Всеобщая любовь охраняет и поддерживает личную, как и наоборот.
Чувство (как жизненно активное и сверхактивное, призывное действие) личности имеет резонанс во всех сферах, куда она включена. И для личности то – воистину ее, сущностное, что находит в ней эмоциональный резонанс.
Типическая оппозиция любви и любящего привычному социальному плану (можно вспомнить архетип богини любви, ее сражение с громовержцем и их последующий брак, и соответствующие сюжеты художественной литературы: см. нашу книгу «Архетипы мировой мифологии») отражает ее и его потенциал к преображению мира, активное творческое отношение.
У любви есть сила ломать консервативные формы, которые пришло время заменить живыми. В этом смысле социально любовь всегда воинственна.

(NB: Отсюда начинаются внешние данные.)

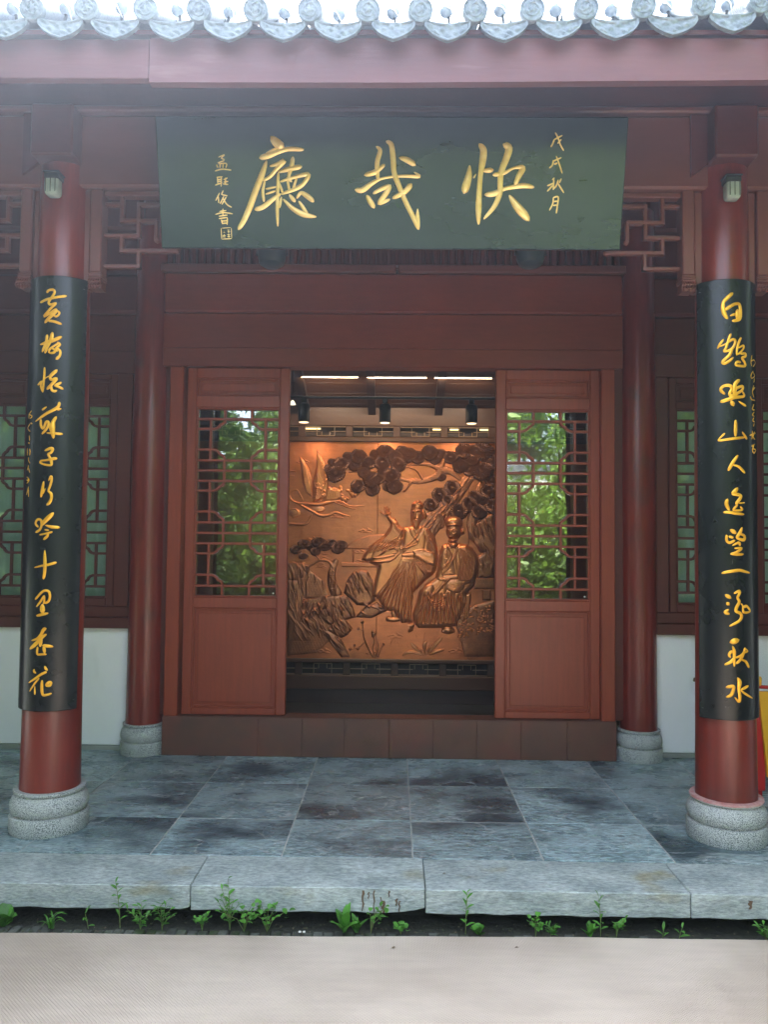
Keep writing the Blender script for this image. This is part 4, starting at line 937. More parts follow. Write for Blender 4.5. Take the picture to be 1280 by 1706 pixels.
# relief pieces beaten out of the sheet
class Relief:
    def __init__(s, x0, y0, x1, y1, step):
        s.xs = np.arange(x0, x1+step, step); s.ys = np.arange(y0, y1+step, step); s.X, s.Y = np.meshgrid(s.xs, s.ys)
        s.h = np.zeros_like(s.X); s.st = step
    def win(s, x0, y0, x1, y1):
        i0 = max(0, int((x0-s.xs[0])/s.st)); i1 = min(len(s.xs), int((x1-s.xs[0])/s.st)+2)
        j0 = max(0, int((y0-s.ys[0])/s.st)); j1 = min(len(s.ys), int((y1-s.ys[0])/s.st)+2)
        return slice(j0, max(j0, j1)), slice(i0, max(i0, i1))
    def segd(s, W, a, b):
        X, Y = s.X[W], s.Y[W]; dx, dy = b[0]-a[0], b[1]-a[1]; L2 = dx*dx+dy*dy or 1e-9
        t = np.clip(((X-a[0])*dx+(Y-a[1])*dy)/L2, 0, 1)
        return np.hypot(X-a[0]-t*dx, Y-a[1]-t*dy), t
    def stroke(s, pts, H, mode='max', w=None, conv=None):
        """rounded ridge along a polyline; w = half width in source px"""
        if conv: pts = [(conv[0]+p[0]/conv[2], conv[1]+p[1]/conv[2])+((p[2]/conv[2],) if len(p) > 2 else ()) for p in pts]
        pts = [p if len(p) > 2 else (*p, w) for p in pts]
        if len(pts) > 2: pts = [tuple(q) for q in catmull(pts, 4)]
        acc = None
        xx = [p[0] for p in pts]; yy = [p[1] for p in pts]; mw = max(p[2] for p in pts)
        W = s.win(min(xx)-mw, min(yy)-mw, max(xx)+mw, max(yy)+mw)
        if s.X[W].size == 0: return
        acc = np.zeros_like(s.X[W])
        for a, b in zip(pts[:-1], pts[1:]):
            d, t = s.segd(W, a, b); r = a[2]+(b[2]-a[2])*t
            acc = np.maximum(acc, H*np.sqrt(np.clip(1-(d/np.maximum(r, .01))**2, 0, 1))*np.clip(r/mw, .3, 1))
        if mode == 'max': s.h[W] = np.maximum(s.h[W], acc)
        elif mode == 'add': s.h[W] = np.where(s.h[W] > 0, s.h[W]+acc, s.h[W])
        elif mode == 'sub': s.h[W] = np.where(s.h[W] > 0, np.maximum(s.h[W]-acc, .12), s.h[W])
        elif mode == 'on': s.h[W] = s.h[W]+acc
    def poly(s, pts, H, edge=4.0, conv=None, mode='max'):
        if conv: pts = [(conv[0]+p[0]/conv[2], conv[1]+p[1]/conv[2]) for p in pts]
        xx = [p[0] for p in pts]; yy = [p[1] for p in pts]; W = s.win(min(xx), min(yy), max(xx), max(yy)); X, Y = s.X[W], s.Y[W]
        if X.size == 0: return
        ins = np.zeros(X.shape, bool); D = np.full(X.shape, 1e9); n = len(pts)
        for i in range(n):
            a, b = pts[i], pts[(i+1) % n]; d, _ = s.segd(W, a, b); D = np.minimum(D, d)
            c_ = ((a[1] > Y) != (b[1] > Y)); xi = (b[0]-a[0])*(Y-a[1])/((b[1]-a[1]) or 1e-9)+a[0]; ins ^= c_ & (X < xi)
        q = np.clip(D/edge, 0, 1); acc = np.where(ins, H*np.sqrt(1-(1-q)**2), 0)
        s.h[W] = np.maximum(s.h[W], acc) if mode == 'max' else np.where(acc > 0, s.h[W]+acc, s.h[W])
    def ell(s, cx, cy, rx, ry, H, mode='max', conv=None, rot=0):
        if conv: cx, cy, rx, ry = conv[0]+cx/conv[2], conv[1]+cy/conv[2], rx/conv[2], ry/conv[2]
        m_ = max(rx, ry); W = s.win(cx-m_, cy-m_, cx+m_, cy+m_); X, Y = s.X[W]-cx, s.Y[W]-cy
        c_, s_ = math.cos(rot), math.sin(rot); q = ((X*c_+Y*s_)/rx)**2+((-X*s_+Y*c_)/ry)**2
        acc = H*np.sqrt(np.clip(1-q, 0, 1))
        if mode == 'max': s.h[W] = np.maximum(s.h[W], acc)
        elif mode == 'add': s.h[W] = np.where(acc > 0, s.h[W]+acc, s.h[W])
        elif mode == 'sub': s.h[W] = np.where(s.h[W] > 0, np.maximum(s.h[W]-acc, .1), s.h[W])
    def noise(s, amp, f1, f2, seed=0):
        r = np.random.RandomState(seed); a = r.uniform(0, 6, 8)
        n = np.sin(s.X*f1+a[0]+2*np.sin(s.Y*f2+a[1]))*np.sin(s.Y*f1*1.2+a[2]+1.5*np.sin(s.X*f2*1.3+a[3]))
        s.h = np.where(s.h > .3, s.h+amp*n, s.h)
    def build(s, name, m_, base=.0, blur=1):
        h = s.h.copy()
        for _ in range(blur):
            p = np.pad(h, 1, mode='edge'); b = (p[:-2, 1:-1]+p[2:, 1:-1]+p[1:-1, :-2]+p[1:-1, 2:]+4*h)/8; h = np.where(h > 0, b, 0)
        used = h > .02
        cell = used[:-1, :-1] | used[1:, :-1] | used[:-1, 1:] | used[1:, 1:]
        mpp = SY/CF
        ny_, nx_ = h.shape
        d = ((s.X-640)[..., None]*AX[0]+(853-s.Y)[..., None]*AX[1])/CF+AX[2]
        P_ = np.array([0, 0, CH])+d*((SY-.0125)/d[..., 1:2])
        P_[..., 1] -= h*mpp*.9+np.where(used, .0, -.003)
        vid = np.zeros(h.shape, bool); vid[:-1, :-1] |= cell; vid[1:, :-1] |= cell; vid[:-1, 1:] |= cell; vid[1:, 1:] |= cell
        idx = np.full(h.shape, -1); idx[vid] = np.arange(vid.sum())
        V = P_[vid]-np.array(scr.location)
        j, i = np.nonzero(cell)
        F = np.stack([idx[j, i], idx[j+1, i], idx[j+1, i+1], idx[j, i+1]], 1)
        me = bpy.data.meshes.new(name); me.vertices.add(len(V)); me.vertices.foreach_set('co', V.astype(np.float32).ravel())
        me.loops.add(F.size); me.loops.foreach_set('vertex_index', F.astype(np.int32).ravel())
        me.polygons.add(len(F)); me.polygons.foreach_set('loop_start', np.arange(0, F.size, 4, dtype=np.int32)); me.update(calc_edges=True)
        me.polygons.foreach_set('use_smooth', [True]*len(F)); me.materials.append(m_)
        return link(name, me, scr)
c4 = (460, 720, 6.4); c5 = (640, 720, 6.4); c6 = (460, 900, 6.4); c7 = (640, 900, 6.4); r3 = (460, 600, 3.282); V_ = (640, 800, 6.095)
RR = random.Random(5)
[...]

Но в этой войне никто и ничто не погибает, а происходит вечное возрождение вечных форм, в том числе внутренних форм существования личности и на телесном, и на интеллектуальном, и на духовном плане. Чувство не противостоит разуму, духу или телу, как это принято традиционно считать, оно поддерживает и воспроизводит их. Поэтому чувство – основа тела и духа в большей степени, чем сознание. Если такого рода метафизика научит людей не бояться любви, а воспринимать чувственные процессы столь же сознательно и привычно как интеллектуальные, то это несомненно преобразует культурные формы деятельности людей в сторону большего уюта бытия в мире: делая родным социальное бытие, которое сегодня чаще всего воспринимается враждебным и чуждым (или нуждающимся в радикальной революции).